▸ GOAL OF THE EXERCISE: Write the material out again exactly.

▸ DATASET EXTRACT:
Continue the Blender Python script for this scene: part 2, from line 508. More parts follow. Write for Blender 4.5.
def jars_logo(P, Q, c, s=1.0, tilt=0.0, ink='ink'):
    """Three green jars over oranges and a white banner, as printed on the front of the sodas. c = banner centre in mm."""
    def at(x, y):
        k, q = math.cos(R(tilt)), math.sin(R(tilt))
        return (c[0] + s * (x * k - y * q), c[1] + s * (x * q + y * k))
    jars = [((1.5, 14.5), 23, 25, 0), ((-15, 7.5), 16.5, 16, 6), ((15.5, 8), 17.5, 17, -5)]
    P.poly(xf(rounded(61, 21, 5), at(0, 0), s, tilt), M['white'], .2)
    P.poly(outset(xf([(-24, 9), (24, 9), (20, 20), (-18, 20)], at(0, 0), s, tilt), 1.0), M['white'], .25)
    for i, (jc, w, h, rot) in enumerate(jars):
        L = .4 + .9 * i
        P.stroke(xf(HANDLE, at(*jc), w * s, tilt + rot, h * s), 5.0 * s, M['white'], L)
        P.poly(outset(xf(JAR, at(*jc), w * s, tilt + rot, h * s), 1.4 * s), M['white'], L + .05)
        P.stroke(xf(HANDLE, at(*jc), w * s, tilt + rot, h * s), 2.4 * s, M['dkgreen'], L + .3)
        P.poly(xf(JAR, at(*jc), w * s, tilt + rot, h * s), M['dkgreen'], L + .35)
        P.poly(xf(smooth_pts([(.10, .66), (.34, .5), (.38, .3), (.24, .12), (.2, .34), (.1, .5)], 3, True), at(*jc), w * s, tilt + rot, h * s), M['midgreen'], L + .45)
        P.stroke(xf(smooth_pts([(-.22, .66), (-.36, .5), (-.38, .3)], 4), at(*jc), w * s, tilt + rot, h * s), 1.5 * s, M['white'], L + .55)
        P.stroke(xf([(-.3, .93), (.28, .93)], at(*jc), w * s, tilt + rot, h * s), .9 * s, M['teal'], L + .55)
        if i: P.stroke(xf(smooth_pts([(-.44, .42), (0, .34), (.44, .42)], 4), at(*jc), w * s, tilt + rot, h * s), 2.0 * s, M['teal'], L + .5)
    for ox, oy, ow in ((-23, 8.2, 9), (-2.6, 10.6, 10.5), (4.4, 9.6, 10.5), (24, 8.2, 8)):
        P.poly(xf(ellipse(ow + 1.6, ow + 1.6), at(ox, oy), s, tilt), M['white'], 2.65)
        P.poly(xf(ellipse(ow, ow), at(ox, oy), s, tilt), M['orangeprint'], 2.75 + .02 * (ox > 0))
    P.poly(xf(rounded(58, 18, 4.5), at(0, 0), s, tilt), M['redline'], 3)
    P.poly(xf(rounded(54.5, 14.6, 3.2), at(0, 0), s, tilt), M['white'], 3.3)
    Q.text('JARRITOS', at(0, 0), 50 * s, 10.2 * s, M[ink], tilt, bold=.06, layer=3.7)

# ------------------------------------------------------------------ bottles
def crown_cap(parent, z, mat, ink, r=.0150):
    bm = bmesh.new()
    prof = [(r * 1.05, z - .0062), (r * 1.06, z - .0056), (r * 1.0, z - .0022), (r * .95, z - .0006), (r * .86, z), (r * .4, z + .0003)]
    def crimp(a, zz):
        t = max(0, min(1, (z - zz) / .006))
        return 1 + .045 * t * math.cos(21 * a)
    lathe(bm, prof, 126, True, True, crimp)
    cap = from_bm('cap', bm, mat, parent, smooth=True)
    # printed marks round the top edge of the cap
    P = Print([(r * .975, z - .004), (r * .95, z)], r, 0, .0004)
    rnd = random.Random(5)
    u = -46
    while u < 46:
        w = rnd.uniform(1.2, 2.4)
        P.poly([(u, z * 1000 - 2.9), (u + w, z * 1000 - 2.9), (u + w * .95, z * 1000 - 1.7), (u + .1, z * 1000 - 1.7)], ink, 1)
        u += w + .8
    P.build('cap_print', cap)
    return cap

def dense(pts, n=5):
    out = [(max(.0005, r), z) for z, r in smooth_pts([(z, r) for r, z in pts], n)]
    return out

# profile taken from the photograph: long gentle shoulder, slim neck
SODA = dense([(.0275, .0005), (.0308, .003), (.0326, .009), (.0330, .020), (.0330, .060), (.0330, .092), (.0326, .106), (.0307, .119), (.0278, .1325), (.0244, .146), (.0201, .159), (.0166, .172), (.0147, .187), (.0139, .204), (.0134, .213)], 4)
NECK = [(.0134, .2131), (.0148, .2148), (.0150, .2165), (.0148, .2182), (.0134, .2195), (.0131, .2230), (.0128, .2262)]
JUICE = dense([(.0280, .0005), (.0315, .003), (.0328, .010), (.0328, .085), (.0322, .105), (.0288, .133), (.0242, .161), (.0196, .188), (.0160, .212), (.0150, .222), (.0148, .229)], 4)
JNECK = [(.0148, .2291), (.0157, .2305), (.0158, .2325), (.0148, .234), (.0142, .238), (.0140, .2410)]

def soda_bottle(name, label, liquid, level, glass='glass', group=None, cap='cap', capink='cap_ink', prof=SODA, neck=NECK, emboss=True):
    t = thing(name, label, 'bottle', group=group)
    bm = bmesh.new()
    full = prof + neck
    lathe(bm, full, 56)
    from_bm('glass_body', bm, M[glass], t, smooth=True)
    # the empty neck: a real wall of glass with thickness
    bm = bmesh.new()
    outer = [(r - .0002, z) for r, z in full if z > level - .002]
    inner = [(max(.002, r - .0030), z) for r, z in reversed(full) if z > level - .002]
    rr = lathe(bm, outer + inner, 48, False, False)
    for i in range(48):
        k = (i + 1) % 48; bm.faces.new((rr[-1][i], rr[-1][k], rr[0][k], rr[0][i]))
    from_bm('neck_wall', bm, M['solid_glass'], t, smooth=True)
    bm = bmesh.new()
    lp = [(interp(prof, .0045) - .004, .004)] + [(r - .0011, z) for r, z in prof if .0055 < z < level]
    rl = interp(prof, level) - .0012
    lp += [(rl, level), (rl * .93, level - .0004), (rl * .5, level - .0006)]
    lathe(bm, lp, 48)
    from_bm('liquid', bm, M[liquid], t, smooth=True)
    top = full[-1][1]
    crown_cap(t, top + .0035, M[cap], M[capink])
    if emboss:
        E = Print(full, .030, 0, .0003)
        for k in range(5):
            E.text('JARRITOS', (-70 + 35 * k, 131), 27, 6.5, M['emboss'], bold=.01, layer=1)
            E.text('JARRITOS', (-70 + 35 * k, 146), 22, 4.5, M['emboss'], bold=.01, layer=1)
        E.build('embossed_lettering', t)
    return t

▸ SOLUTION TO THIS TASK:
Continue the Blender Python script for this scene: part 2, from line 508. More parts follow. Write for Blender 4.5.
def jars_logo(P, Q, c, s=1.0, tilt=0.0, ink='ink'):
    """Three green jars over oranges and a white banner, as printed on the front of the sodas. c = banner centre in mm."""
    def at(x, y):
        k, q = math.cos(R(tilt)), math.sin(R(tilt))
        return (c[0] + s * (x * k - y * q), c[1] + s * (x * q + y * k))
    jars = [((1.5, 14.5), 23, 25, 0), ((-15, 7.5), 16.5, 16, 6), ((15.5, 8), 17.5, 17, -5)]
    P.poly(xf(rounded(61, 21, 5), at(0, 0), s, tilt), M['white'], .2)
    P.poly(outset(xf([(-24, 9), (24, 9), (20, 20), (-18, 20)], at(0, 0), s, tilt), 1.0), M['white'], .25)
    for i, (jc, w, h, rot) in enumerate(jars):
        L = .4 + .9 * i
        P.stroke(xf(HANDLE, at(*jc), w * s, tilt + rot, h * s), 5.0 * s, M['white'], L)
        P.poly(outset(xf(JAR, at(*jc), w * s, tilt + rot, h * s), 1.4 * s), M['white'], L + .05)
        P.stroke(xf(HANDLE, at(*jc), w * s, tilt + rot, h * s), 2.4 * s, M['dkgreen'], L + .3)
        P.poly(xf(JAR, at(*jc), w * s, tilt + rot, h * s), M['dkgreen'], L + .35)
        P.poly(xf(smooth_pts([(.10, .66), (.34, .5), (.38, .3), (.24, .12), (.2, .34), (.1, .5)], 3, True), at(*jc), w * s, tilt + rot, h * s), M['midgreen'], L + .45)
        P.stroke(xf(smooth_pts([(-.22, .66), (-.36, .5), (-.38, .3)], 4), at(*jc), w * s, tilt + rot, h * s), 1.5 * s, M['white'], L + .55)
        P.stroke(xf([(-.3, .93), (.28, .93)], at(*jc), w * s, tilt + rot, h * s), .9 * s, M['teal'], L + .55)
        if i: P.stroke(xf(smooth_pts([(-.44, .42), (0, .34), (.44, .42)], 4), at(*jc), w * s, tilt + rot, h * s), 2.0 * s, M['teal'], L + .5)
    for ox, oy, ow in ((-23, 8.2, 9), (-2.6, 10.6, 10.5), (4.4, 9.6, 10.5), (24, 8.2, 8)):
        P.poly(xf(ellipse(ow + 1.6, ow + 1.6), at(ox, oy), s, tilt), M['white'], 2.65)
        P.poly(xf(ellipse(ow, ow), at(ox, oy), s, tilt), M['orangeprint'], 2.75 + .02 * (ox > 0))
    P.poly(xf(rounded(58, 18, 4.5), at(0, 0), s, tilt), M['redline'], 3)
    P.poly(xf(rounded(54.5, 14.6, 3.2), at(0, 0), s, tilt), M['white'], 3.3)
    Q.text('JARRITOS', at(0, 0), 50 * s, 10.2 * s, M[ink], tilt, bold=.06, layer=3.7)

# ------------------------------------------------------------------ bottles
def crown_cap(parent, z, mat, ink, r=.0150):
    bm = bmesh.new()
    prof = [(r * 1.05, z - .0062), (r * 1.06, z - .0056), (r * 1.0, z - .0022), (r * .95, z - .0006), (r * .86, z), (r * .4, z + .0003)]
    def crimp(a, zz):
        t = max(0, min(1, (z - zz) / .006))
        return 1 + .045 * t * math.cos(21 * a)
    lathe(bm, prof, 126, True, True, crimp)
    cap = from_bm('cap', bm, mat, parent, smooth=True)
    # printed marks round the top edge of the cap
    P = Print([(r * .975, z - .004), (r * .95, z)], r, 0, .0004)
    rnd = random.Random(5)
    u = -46
    while u < 46:
        w = rnd.uniform(1.2, 2.4)
        P.poly([(u, z * 1000 - 2.9), (u + w, z * 1000 - 2.9), (u + w * .95, z * 1000 - 1.7), (u + .1, z * 1000 - 1.7)], ink, 1)
        u += w + .8
    P.build('cap_print', cap)
    return cap

def dense(pts, n=5):
    out = [(max(.0005, r), z) for z, r in smooth_pts([(z, r) for r, z in pts], n)]
    return out

# profile taken from the photograph: long gentle shoulder, slim neck
SODA = dense([(.0275, .0005), (.0308, .003), (.0326, .009), (.0330, .020), (.0330, .060), (.0330, .092), (.0326, .106), (.0307, .119), (.0278, .1325), (.0244, .146), (.0201, .159), (.0166, .172), (.0147, .187), (.0139, .204), (.0134, .213)], 4)
NECK = [(.0134, .2131), (.0148, .2148), (.0150, .2165), (.0148, .2182), (.0134, .2195), (.0131, .2230), (.0128, .2262)]
JUICE = dense([(.0280, .0005), (.0315, .003), (.0328, .010), (.0328, .085), (.0322, .105), (.0288, .133), (.0242, .161), (.0196, .188), (.0160, .212), (.0150, .222), (.0148, .229)], 4)
JNECK = [(.0148, .2291), (.0157, .2305), (.0158, .2325), (.0148, .234), (.0142, .238), (.0140, .2410)]

def soda_bottle(name, label, liquid, level, glass='glass', group=None, cap='cap', capink='cap_ink', prof=SODA, neck=NECK, emboss=True):
    t = thing(name, label, 'bottle', group=group)
    bm = bmesh.new()
    full = prof + neck
    lathe(bm, full, 56)
    from_bm('glass_body', bm, M[glass], t, smooth=True)
    # the empty neck: a real wall of glass with thickness
    bm = bmesh.new()
    outer = [(r - .0002, z) for r, z in full if z > level - .002]
    inner = [(max(.002, r - .0030), z) for r, z in reversed(full) if z > level - .002]
    rr = lathe(bm, outer + inner, 48, False, False)
    for i in range(48):
        k = (i + 1) % 48; bm.faces.new((rr[-1][i], rr[-1][k], rr[0][k], rr[0][i]))
    from_bm('neck_wall', bm, M['solid_glass'], t, smooth=True)
    bm = bmesh.new()
    lp = [(interp(prof, .0045) - .004, .004)] + [(r - .0011, z) for r, z in prof if .0055 < z < level]
    rl = interp(prof, level) - .0012
    lp += [(rl, level), (rl * .93, level - .0004), (rl * .5, level - .0006)]
    lathe(bm, lp, 48)
    from_bm('liquid', bm, M[liquid], t, smooth=True)
    top = full[-1][1]
    crown_cap(t, top + .0035, M[cap], M[capink])
    if emboss:
        E = Print(full, .030, 0, .0003)
        for k in range(5):
            E.text('JARRITOS', (-70 + 35 * k, 131), 27, 6.5, M['emboss'], bold=.01, layer=1)
            E.text('JARRITOS', (-70 + 35 * k, 146), 22, 4.5, M['emboss'], bold=.01, layer=1)
        E.build('embossed_lettering', t)
    return t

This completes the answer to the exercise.